# [Recorded information]
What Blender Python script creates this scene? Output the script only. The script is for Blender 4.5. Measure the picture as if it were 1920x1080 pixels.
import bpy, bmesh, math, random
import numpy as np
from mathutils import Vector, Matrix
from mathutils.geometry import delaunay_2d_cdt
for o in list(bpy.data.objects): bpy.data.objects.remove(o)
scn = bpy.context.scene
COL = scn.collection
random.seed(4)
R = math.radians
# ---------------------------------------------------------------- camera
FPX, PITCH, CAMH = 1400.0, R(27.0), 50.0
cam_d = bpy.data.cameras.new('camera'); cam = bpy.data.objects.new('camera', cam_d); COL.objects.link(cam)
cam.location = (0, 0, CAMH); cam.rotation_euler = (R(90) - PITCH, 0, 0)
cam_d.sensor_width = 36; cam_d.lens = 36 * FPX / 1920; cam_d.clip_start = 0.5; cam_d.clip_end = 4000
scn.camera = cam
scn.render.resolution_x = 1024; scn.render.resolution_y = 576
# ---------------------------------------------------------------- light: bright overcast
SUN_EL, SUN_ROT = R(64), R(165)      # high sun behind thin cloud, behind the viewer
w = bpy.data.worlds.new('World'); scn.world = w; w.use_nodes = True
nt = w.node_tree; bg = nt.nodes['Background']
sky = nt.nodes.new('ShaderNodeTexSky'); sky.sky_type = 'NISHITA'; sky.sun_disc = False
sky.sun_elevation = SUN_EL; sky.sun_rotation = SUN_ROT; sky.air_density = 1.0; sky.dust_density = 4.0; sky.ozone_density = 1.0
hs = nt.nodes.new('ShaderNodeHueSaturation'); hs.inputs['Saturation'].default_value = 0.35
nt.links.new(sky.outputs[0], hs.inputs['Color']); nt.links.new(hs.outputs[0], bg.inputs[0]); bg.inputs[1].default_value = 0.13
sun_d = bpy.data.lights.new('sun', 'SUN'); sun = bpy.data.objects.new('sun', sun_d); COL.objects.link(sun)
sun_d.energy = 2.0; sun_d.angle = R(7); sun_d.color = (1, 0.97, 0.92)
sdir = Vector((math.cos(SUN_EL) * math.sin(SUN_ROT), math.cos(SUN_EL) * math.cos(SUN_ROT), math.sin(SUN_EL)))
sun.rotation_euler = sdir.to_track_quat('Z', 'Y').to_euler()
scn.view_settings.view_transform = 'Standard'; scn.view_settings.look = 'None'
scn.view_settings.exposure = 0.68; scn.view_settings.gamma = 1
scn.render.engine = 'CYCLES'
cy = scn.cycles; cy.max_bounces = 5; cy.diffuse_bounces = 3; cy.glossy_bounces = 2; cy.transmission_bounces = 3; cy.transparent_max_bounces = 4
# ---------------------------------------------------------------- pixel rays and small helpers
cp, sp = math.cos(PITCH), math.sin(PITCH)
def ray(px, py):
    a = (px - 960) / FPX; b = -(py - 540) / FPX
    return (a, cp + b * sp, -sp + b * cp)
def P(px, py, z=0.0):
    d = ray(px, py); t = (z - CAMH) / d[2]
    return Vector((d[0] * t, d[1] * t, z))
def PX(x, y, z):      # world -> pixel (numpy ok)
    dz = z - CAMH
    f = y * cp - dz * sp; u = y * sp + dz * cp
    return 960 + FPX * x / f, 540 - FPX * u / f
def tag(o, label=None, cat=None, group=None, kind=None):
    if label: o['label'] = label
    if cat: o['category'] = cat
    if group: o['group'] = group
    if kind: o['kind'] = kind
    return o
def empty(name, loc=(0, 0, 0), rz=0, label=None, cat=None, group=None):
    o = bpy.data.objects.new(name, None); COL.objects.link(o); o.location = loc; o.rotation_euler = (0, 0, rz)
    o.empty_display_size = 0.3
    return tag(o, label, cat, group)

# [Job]
Where a line in the material contains "scene", copy that line.

# [Answer to this task]
What Blender Python script creates this scene? Output the script only. The script is for Blender 4.5. Measure the picture as if it were 1920x1080 pixels.
scn = bpy.context.scene